Thank you so much for participating in the blogathon and for being such a vocal supporter over the past couple of months. We really appreciate it! And I'm seriously looking forward to your own foray into the craziness of blogathon-management (so to speak) when Carole-tennial(+3) rolls around in October!
(Anonymous) at 2011-08-08 02:54 (UTC) (Link)
By the way, that last "anonymous" comment was me! Sorry about that. :)

Brandie
True Classics
(Anonymous) at 2012-04-04 17:37 (UTC) (Link)

Lucy & Carole

Really enjoy your site !!



Been reading abour Carole & numerology how she had some early changes in her life after she changed her name.

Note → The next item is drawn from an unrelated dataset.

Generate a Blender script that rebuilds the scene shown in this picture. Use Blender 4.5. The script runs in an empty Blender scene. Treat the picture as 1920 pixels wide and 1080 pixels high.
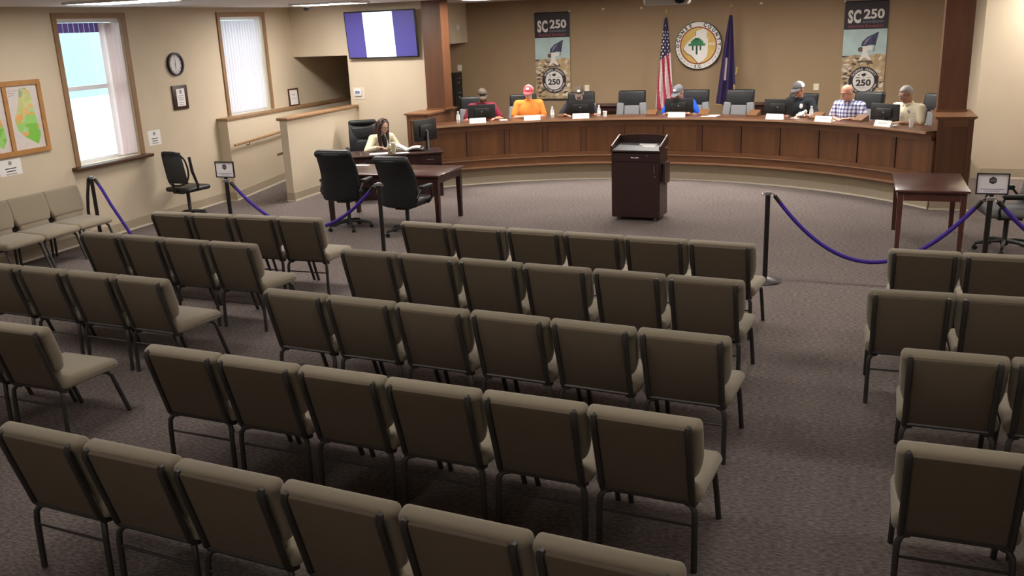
import bpy, bmesh, math, random
from mathutils import Vector, Matrix, Euler
random.seed(7)
R = math.radians
PI = math.pi
sc = bpy.context.scene
COL = sc.collection

# ------------------------------------------------------------------ camera
H = 2.75
cam_d = bpy.data.cameras.new('camera')
cam_d.sensor_width = 36.0
cam_d.lens = 1715.0 * 36.0 / 1920.0
cam_d.clip_start = 0.05
cam = bpy.data.objects.new('camera', cam_d)
COL.objects.link(cam)
right = Vector((0.9386388, 0.34261418, -0.03965764))
down = Vector((0.05947378, -0.27404252, -0.95987685))
fwd = Vector((-0.3397353, 0.89861906, -0.27760351))
m = Matrix((right, -down, -fwd)).transposed().to_4x4()
m.translation = Vector((0, 0, H))
cam.matrix_world = m
sc.camera = cam

# ------------------------------------------------------------------ world, exposure
w = bpy.data.worlds.new('world')
sc.world = w
w.use_nodes = True
bg = w.node_tree.nodes['Background']
bg.inputs[0].default_value = (0.80, 0.92, 1.0, 1)
bg.inputs[1].default_value = 5.0
vs = sc.view_settings
vs.view_transform = 'Standard'
vs.look = 'None'
vs.exposure = 0.0
vs.gamma = 1.0
vs.use_curve_mapping = False
PANEL_LEFT = 48.0     # ceiling panel near the television wall
PANEL_FRONT = 9.0    # panels in front of the dais
PANEL_DAIS = 51.0     # panels over the council seats
PANEL_SEATS = 19.0    # panels over the front seats
PANEL_REAR = 9.0      # panels over the rear seats, dimmed

# ------------------------------------------------------------------ materials
MATS = {}
def mat(name, col, rough=0.6, metal=0.0, var=0.0, vscale=20.0, stretch=(1, 1, 1), bump=0.0, bscale=120.0, emit=0.0, alpha=1.0, trans=0.0, coat=0.0, spec=0.5):
    if name in MATS: return MATS[name]
    ma = bpy.data.materials.new(name)
    ma.use_nodes = True
    nt = ma.node_tree
    b = nt.nodes['Principled BSDF']
    b.inputs['Base Color'].default_value = (*col, 1)
    b.inputs['Roughness'].default_value = rough
    b.inputs['Metallic'].default_value = metal
    b.inputs['Specular IOR Level'].default_value = spec
    b.inputs['Coat Weight'].default_value = coat
    b.inputs['Transmission Weight'].default_value = trans
    b.inputs['Alpha'].default_value = alpha
    if emit > 0:
        b.inputs['Emission Color'].default_value = (*col, 1)
        b.inputs['Emission Strength'].default_value = emit
    if var > 0 or bump > 0:
        tc = nt.nodes.new('ShaderNodeTexCoord')
        mp = nt.nodes.new('ShaderNodeMapping')
        mp.inputs['Scale'].default_value = stretch
        nt.links.new(tc.outputs['Object'], mp.inputs[0])
    if var > 0:
        n = nt.nodes.new('ShaderNodeTexNoise')
        n.inputs['Scale'].default_value = vscale
        n.inputs['Detail'].default_value = 5
        nt.links.new(mp.outputs[0], n.inputs['Vector'])
        r = nt.nodes.new('ShaderNodeValToRGB')
        r.color_ramp.elements[0].position = 0.3
        r.color_ramp.elements[1].position = 0.7
        r.color_ramp.elements[0].color = (*[c * (1 - var) for c in col], 1)
        r.color_ramp.elements[1].color = (*[min(1, c * (1 + var)) for c in col], 1)
        nt.links.new(n.outputs['Fac'], r.inputs[0])
        nt.links.new(r.outputs[0], b.inputs['Base Color'])
    if bump > 0:
        n2 = nt.nodes.new('ShaderNodeTexNoise')
        n2.inputs['Scale'].default_value = bscale
        n2.inputs['Detail'].default_value = 3
        nt.links.new(mp.outputs[0], n2.inputs['Vector'])
        bu = nt.nodes.new('ShaderNodeBump')
        bu.inputs['Strength'].default_value = bump
        bu.inputs['Distance'].default_value = 0.01
        nt.links.new(n2.outputs['Fac'], bu.inputs['Height'])
        nt.links.new(bu.outputs[0], b.inputs['Normal'])
    MATS[name] = ma
    return ma

M_WALL = mat('beige_paint', (0.60, 0.505, 0.375), 0.75, var=0.03, vscale=2.0, bump=0.05, bscale=200)
M_BROWN = mat('brown_paint', (0.315, 0.215, 0.125), 0.7, var=0.03, vscale=2.0, bump=0.05, bscale=200)
M_CEIL = mat('ceiling_tile', (0.76, 0.72, 0.73), 0.9, var=0.05, vscale=60, bump=0.2, bscale=150)
M_OAK = mat('oak_brown', (0.118, 0.046, 0.020), 0.42, var=0.22, vscale=9, stretch=(1, 1, 0.12), bump=0.03, bscale=60)
M_OAKH = mat('oak_brown_horizontal', (0.175, 0.075, 0.031), 0.4, var=0.2, vscale=7, stretch=(0.3, 0.3, 3), bump=0.03, bscale=60)
M_PANEL = mat('oak_panel', (0.150, 0.058, 0.019), 0.45, var=0.25, vscale=8, stretch=(1, 1, 0.10))
M_TRIM = mat('window_trim_wood', (0.27, 0.155, 0.075), 0.5, var=0.15, vscale=12, stretch=(1, 1, 0.2))
M_SILL = mat('dark_sill_wood', (0.075, 0.030, 0.015), 0.4, var=0.2, vscale=10, stretch=(1, 0.2, 1))
M_BASE = mat('tan_rubber_base', (0.42, 0.345, 0.25), 0.55, var=0.03)
M_BASEW = mat('pale_base_edge', (0.72, 0.66, 0.55), 0.5, var=0.02)
M_TAN = mat('tan_riser', (0.30, 0.235, 0.15), 0.7, var=0.04)
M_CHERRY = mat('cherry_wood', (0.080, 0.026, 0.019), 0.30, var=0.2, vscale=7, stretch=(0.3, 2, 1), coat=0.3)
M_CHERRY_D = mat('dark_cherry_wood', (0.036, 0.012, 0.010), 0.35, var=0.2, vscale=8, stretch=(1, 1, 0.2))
M_MAHOG = mat('mahogany_laminate', (0.033, 0.0125, 0.0115), 0.38, var=0.15, vscale=10, stretch=(1, 1, 0.15))
M_MAHOG_E = mat('mahogany_edge', (0.16, 0.075, 0.055), 0.35)
M_FABRIC = mat('olive_taupe_fabric', (0.270, 0.225, 0.163), 0.95, var=0.12, vscale=300, bump=0.25, bscale=500, spec=0.2)
M_FABRIC.node_tree.nodes['Principled BSDF'].inputs['Sheen Weight'].default_value = 0.35
M_FABRIC_SHADED = mat('olive_taupe_fabric_shaded', (0.135, 0.106, 0.078), 0.95, var=0.12, vscale=300, bump=0.2, bscale=500, spec=0.2)  # darker copy of the cushion fabric, shade of the chair rear in its colour
M_FRAME = mat('gunmetal_frame', (0.048, 0.043, 0.041), 0.45, metal=0.3, var=0.1, vscale=40)
M_LEATHER = mat('black_leather', (0.009, 0.0095, 0.011), 0.45, var=0.2, vscale=30, bump=0.15, bscale=90, spec=0.35)
M_GREYF = mat('grey_mesh_fabric', (0.17, 0.17, 0.175), 0.85, var=0.1, vscale=200)
M_BLACK = mat('black_plastic', (0.007, 0.007, 0.0075), 0.45, var=0.05)
M_MESH = mat('black_mesh', (0.030, 0.028, 0.028), 0.8, var=0.3, vscale=220)
M_CHROME = mat('chrome', (0.65, 0.65, 0.66), 0.2, metal=1.0, var=0.02)
M_STEEL = mat('grey_steel', (0.30, 0.30, 0.31), 0.4, metal=0.7, var=0.05)
M_ROPE = mat('indigo_velour_rope', (0.045, 0.014, 0.25), 0.85, var=0.25, vscale=90, bump=0.2)
M_POST = mat('black_post', (0.012, 0.010, 0.010), 0.35, var=0.05)
M_WHITE = mat('white_paper', (0.82, 0.80, 0.78), 0.8, var=0.02)
M_PLATE = mat('white_nameplate', (0.85, 0.84, 0.82), 0.5, var=0.02)
M_INK = mat('dark_ink', (0.03, 0.03, 0.035), 0.8, var=0.05)
M_INKG = mat('grey_ink', (0.30, 0.29, 0.30), 0.8, var=0.05)
M_INKB = mat('blue_ink', (0.12, 0.16, 0.38), 0.8, var=0.05)
M_SIGN = mat('lavender_sign_paper', (0.84, 0.80, 0.86), 0.6, var=0.02)
M_PLASTW = mat('white_plastic', (0.75, 0.74, 0.72), 0.4, var=0.02)
M_CREAM = mat('cream_plate', (0.75, 0.66, 0.48), 0.5, var=0.02)
M_GOLD = mat('gold', (0.62, 0.42, 0.14), 0.4, metal=0.5, var=0.05)
M_CLEAR = mat('clear_plastic', (0.86, 0.88, 0.90), 0.15, alpha=0.55)
M_VINYLW = mat('white_vinyl', (0.80, 0.80, 0.83), 0.5, var=0.02)

def glass_mat():
    ma = bpy.data.materials.new('window_glass'); ma.use_nodes = True
    nt = ma.node_tree; nt.nodes.clear()
    o = nt.nodes.new('ShaderNodeOutputMaterial')
    mix = nt.nodes.new('ShaderNodeMixShader'); mix.inputs[0].default_value = 0.06
    t = nt.nodes.new('ShaderNodeBsdfTransparent'); t.inputs[0].default_value = (0.93, 0.98, 0.98, 1)
    g = nt.nodes.new('ShaderNodeBsdfGlossy'); g.inputs['Roughness'].default_value = 0.05
    nt.links.new(t.outputs[0], mix.inputs[1]); nt.links.new(g.outputs[0], mix.inputs[2])
    nt.links.new(mix.outputs[0], o.inputs[0])
    return ma
M_GLASS = glass_mat()

def vane_mat(name, col, tr):
    ma = bpy.data.materials.new(name); ma.use_nodes = True
    nt = ma.node_tree; nt.nodes.clear()
    o = nt.nodes.new('ShaderNodeOutputMaterial')
    mix = nt.nodes.new('ShaderNodeMixShader'); mix.inputs[0].default_value = tr
    d = nt.nodes.new('ShaderNodeBsdfDiffuse')
    t = nt.nodes.new('ShaderNodeBsdfTranslucent')
    n = nt.nodes.new('ShaderNodeTexNoise'); n.inputs['Scale'].default_value = 40
    rp = nt.nodes.new('ShaderNodeValToRGB')
    rp.color_ramp.elements[0].color = (*[c * 0.96 for c in col], 1); rp.color_ramp.elements[1].color = (*col, 1)
    nt.links.new(n.outputs['Fac'], rp.inputs[0])
    nt.links.new(rp.outputs[0], d.inputs[0]); nt.links.new(rp.outputs[0], t.inputs[0])
    nt.links.new(d.outputs[0], mix.inputs[1]); nt.links.new(t.outputs[0], mix.inputs[2])
    nt.links.new(mix.outputs[0], o.inputs[0])
    return ma
M_VANE = vane_mat('blind_vane_vinyl', (0.88, 0.86, 0.90), 0.5)
M_VANE_ROOMLIT = vane_mat('roomlit_vane_vinyl', (0.92, 0.80, 0.78), 0.30)  # same blind vinyl, warm tint of the room light put into the colour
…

Keep up the Good work here !!
(Anonymous) at 2012-10-24 02:24 (UTC) (Link)

JUST LOVE HER

I JUST WANT TO SAY HOW MUCH I LOVE AND ADORE LUCILLE BALL. HER NATURAL BEAUTY AND COMEDIC TALENT IS SO AWESOME TO WATCH. I AM SO GRATEFUL THAT SHE IS WHO SHE IS AND HAS MADE SUCH AN IMPACT TO ME ESPECIALLY WHEN I WAS YOUNGER. HOWEVER IT IS ONLY AS I HAVE MATURED THROUGH THE YEARS THAT I AM MORE ABLE TO TRULY APPRECIATE HER TIMING, HER OBVIOUS FLUIDITY IN BEING COMICAL. SHE IS SO SO BRILLIANT AND JUST A HUGE PLEASURE TO WATCH TODAY. SOMETIMES, I FIND MYSELF SAD ONLY BECAUSE I WISH SHE WERE STILL HERE BUT NONE OF US CAN EVER LIVE FOREVER NOW CAN WE? BUT I CAN SEE HER AND HER WATCH HER ANYTIME I WANT THROUGH DVDS AND STREAMING. TECHNOLOGY TODAY WOULD PROBABLY SHOCK BUT IMPRESS HER I AM SURE OF THAT.

WITH THOSE BIG BEAUTIFUL EYES AND GREAT FACIAL EXPRESSIONS SHE IS BY FAR MY FAVORITE COMEDIC ACTRESS. NO ONE CAN EVER COME CLOSE TO HER. SHE REIGNS SUPREME!!!!!!